In our view, what has happened on MSNBC has been bad enough. What has happened on the Fox News Channel represents an existential challenge to the American system, imperfect as it has been.
Presumably, there was no perfect journalism during the 1960 campaign. That said:
Theodore White had never seen anything like what was broadcast last weekend. Nor had he ever seen anything like the garbage can the Fox News Channel opens at 10 p.m. each weekday night—or anything like the imitations of journalism which precede that clownlike "cable news" program.
Beyond that, he'd never seen anything like the refusal to report which has been practiced by the modern-day New York Times—but also by the cable news stars on MSNBC, Blue America's "cable news" counterpart.

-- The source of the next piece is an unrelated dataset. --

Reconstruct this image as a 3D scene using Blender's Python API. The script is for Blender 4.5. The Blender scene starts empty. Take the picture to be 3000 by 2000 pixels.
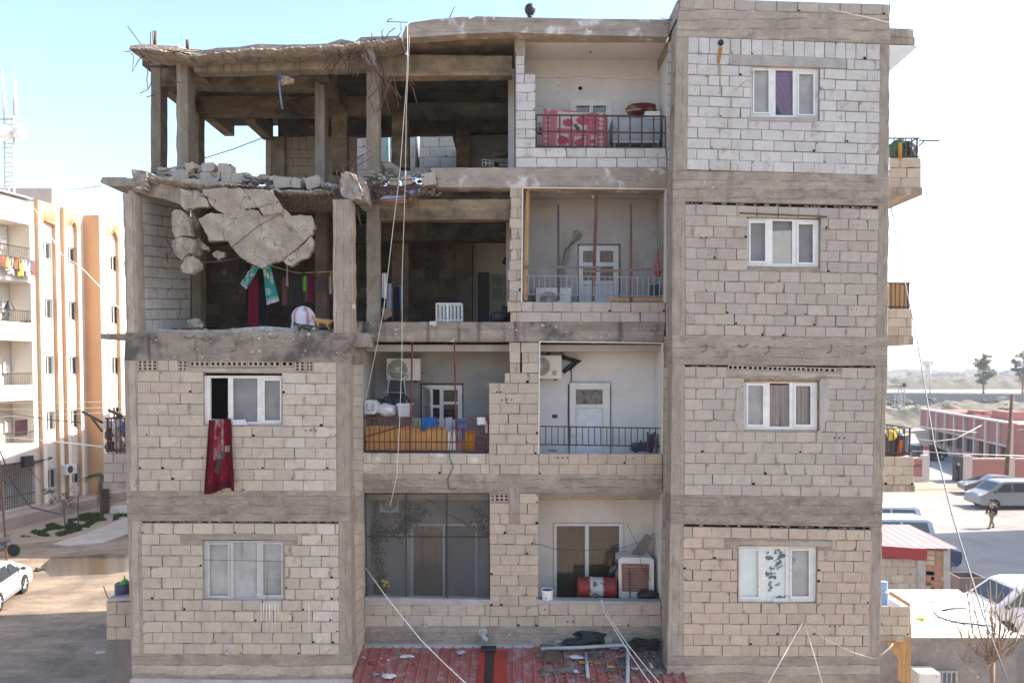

In effect, White was living in the Big Woods when he wrote his famous book. There was no Mark Levin in those woods. There was no Jesse Watters and there was no Greg Gutfeld. There were no D-list comedians and no former professional wrestler churning out corporate dogma as they pretended to discuss the nation's news.
What happened on Fox last weekend represents a major challenge to us the people—to the American system. For the record, we know of no evidence to suggest that we will be able to meet this challenge in the years ahead.